WAw l abandonar el costoso proyecto de instalar un escudo antimisiles en Polonia y la República Checa, el presidente de Estados Unidos, Barack Obama, adopta la decisión estratégica más importante desde que asumió la presidencia, justificada tecnológica y militarmente, pero llamada a producir fuertes discrepancias políticas. El despliegue de misiles interceptores que aún no se habían probado estaba concebido teóricamente para destruir otros de largo alcance de los que Irán carece. Espoleado por la crisis económica, resulta lógico que el Pentágono busque otros ingenios para contrarrestar los de alcance medio, que ya existen en el arsenal iraní, pero la pertinencia teórica y práctica de la opción, aplaudida por los militares norteamericanos, suscita una dura controversia por afectar a las relaciones con Rusia y con los países que hace 20 años fueron liberados del yugo soviético.

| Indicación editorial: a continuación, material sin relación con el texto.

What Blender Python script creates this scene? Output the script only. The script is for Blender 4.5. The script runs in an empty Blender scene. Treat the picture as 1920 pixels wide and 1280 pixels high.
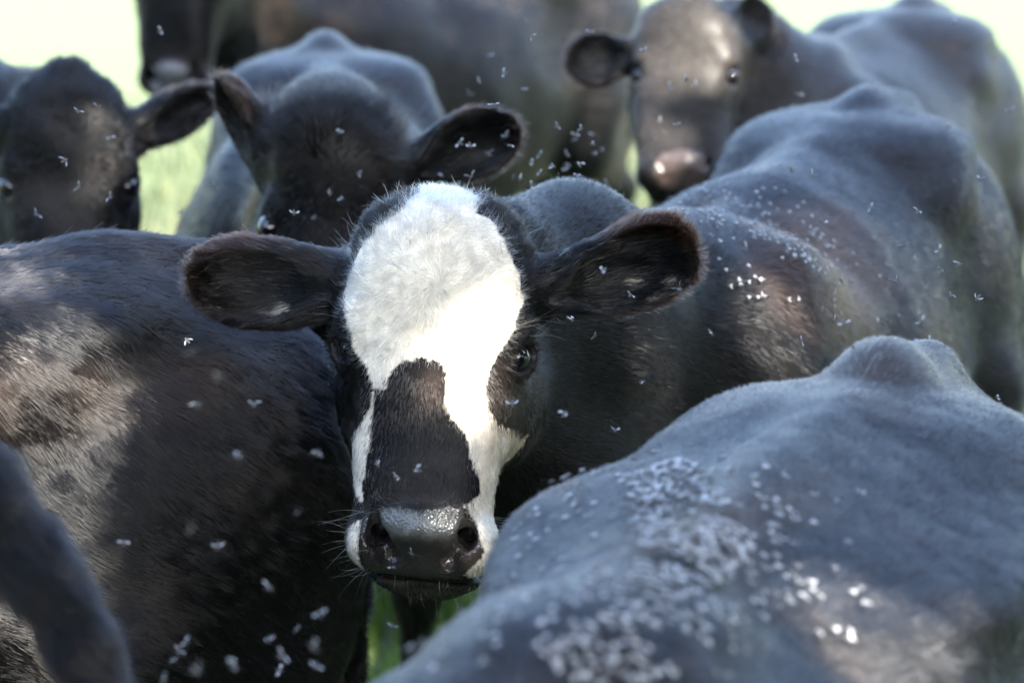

El Kremlin y sus vecinos estaban paradójicamente de acuerdo en que el escudo estaba dirigido contra las ambiciones neoimperiales de la Rusia de Putin, lo que explica tanto la satisfacción de este cuanto el aparente desconcierto de Varsovia, Praga o Kiev, víctimas históricas del apaciguamiento. Al anunciar el viraje coincidiendo con el 70º aniversario de la invasión soviética de Polonia, Obama y sus consejeros añaden a la decisión unilateral arriesgada un menosprecio gratuito de los sentimientos de sus aliados más fieles de la llamada nueva Europa. Las reacciones son positivas, por el contrario, en Europa occidental, especialmente en Alemania, en la esperanza de llegar a una asociación con Rusia, a través de la OTAN, que garantice la seguridad de todo el continente y propicie la buena marcha de los negocios.

Solo la derecha ideológica norteamericana y los fabricantes de armas sofisticadas tenían algo que ganar con el escudo ahora enterrado, pero la amenaza nuclear de Irán y la historia atormentada de Europa demandan algunas garantías para el aplauso final. La integridad territorial de Georgia o la libertad de Ucrania para incorporarse a la OTAN no pueden depender del permiso del Kremlin o de los intereses geoestratégicos de Washington. Si Obama espera que Rusia se aplaque y colabore para frenar las ambiciones nucleares de los ayatolás, muchos europeos que viven más allá del Elba desearían alguna fianza de que EE UU y sus aliados no tolerarán un nuevo Yalta que divida al continente en zonas de influencia como en 1945.